“Selanjutnya, tersangka AS menyerahkan daftar perusahaan yang telah ditentukan kepada tersangka A untuk memilih atau meng-klik perusahaan-perusahaan tersebut di sistem e-Katalog. Pengadaan ini ditujukan untuk memenuhi kebutuhan 282 Sekolah Dasar di 21 kecamatan di Lombok Timur, dengan total 4.320 unit Chromebook,” jelas Ugik.
Ia menambahkan, pengaturan tender itu dilakukan dengan sengaja melanggar prinsip dan etika pengadaan barang dan jasa pemerintah, dengan tujuan mendapatkan imbalan atau fee dari penyedia yang telah dikondisikan.
“Fee tersebut diterima oleh tersangka MJ dan S sebagai balasan atas pengkondisian proyek,” imbuhnya.
Ancaman Hukuman Berat
Usai penetapan status tersangka, keempatnya langsung ditahan di Lembaga Pemasyarakatan (Lapas) Kelas II B Selong selama 20 hari ke depan untuk proses hukum lebih lanjut.

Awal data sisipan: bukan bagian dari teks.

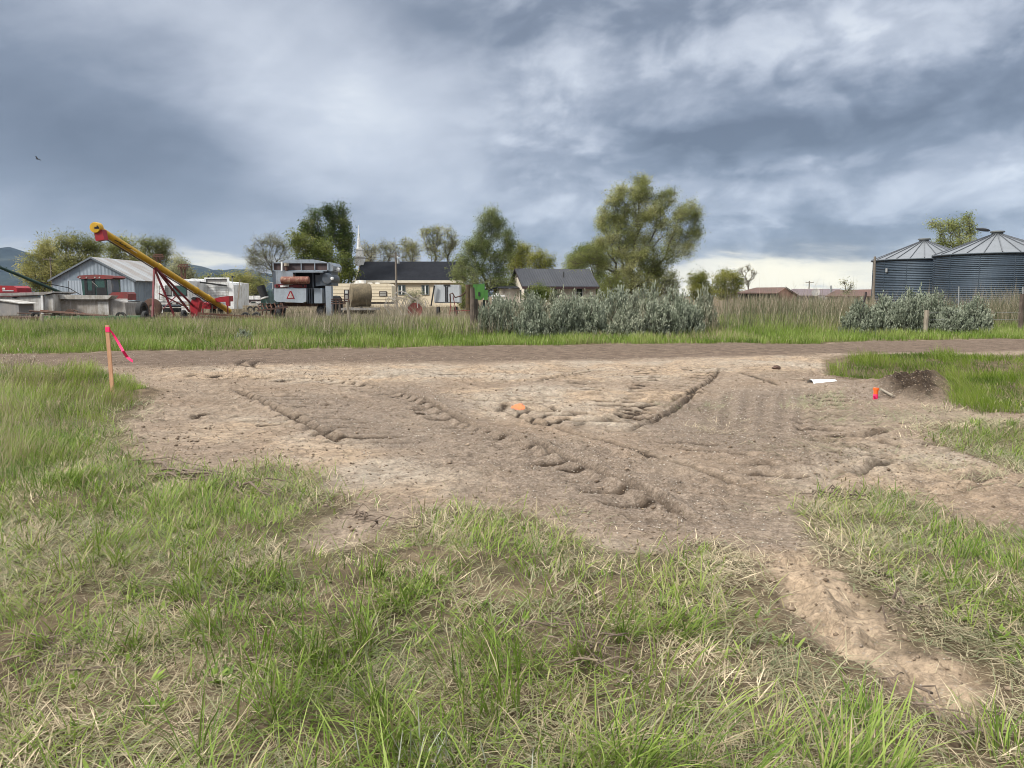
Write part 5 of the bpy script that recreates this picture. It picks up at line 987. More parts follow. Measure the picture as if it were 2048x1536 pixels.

Mereka dijerat dengan Pasal 2 ayat (1) jo. Pasal 18 Undang-Undang Nomor 31 Tahun 1999 tentang Pemberantasan Tindak Pidana Korupsi, sebagaimana diubah dengan UU Nomor 20 Tahun 2001, serta Pasal 55 ayat (1) ke-1 KUHP.
“Ancaman pidananya minimal 4 tahun dan maksimal 20 tahun penjara, dengan denda paling sedikit Rp200 juta dan paling banyak Rp1 miliar,” tegas Ugik.
Latar Belakang Pengadaan Chromebook
Program pengadaan laptop Chromebook ini merupakan bagian dari upaya digitalisasi sekolah di Lombok Timur, yang dibiayai melalui Dana Alokasi Khusus (DAK) sebesar Rp32,4 miliar. Proyek tersebut ditujukan untuk menunjang kegiatan belajar-mengajar berbasis teknologi informasi dan komunikasi (TIK) di sekolah-sekolah dasar.
Namun, proyek yang semula bertujuan meningkatkan kualitas pendidikan justru berujung pada dugaan tindak pidana korupsi. Kejari Lombok Timur memastikan akan terus menelusuri apakah ada pihak lain yang turut menikmati hasil korupsi tersebut.
Pemerhati hukum di NTB juga menilai kasus ini menjadi momentum penting bagi pemerintah daerah untuk memperketat pengawasan terhadap setiap proyek pengadaan barang dan jasa berbasis elektronik.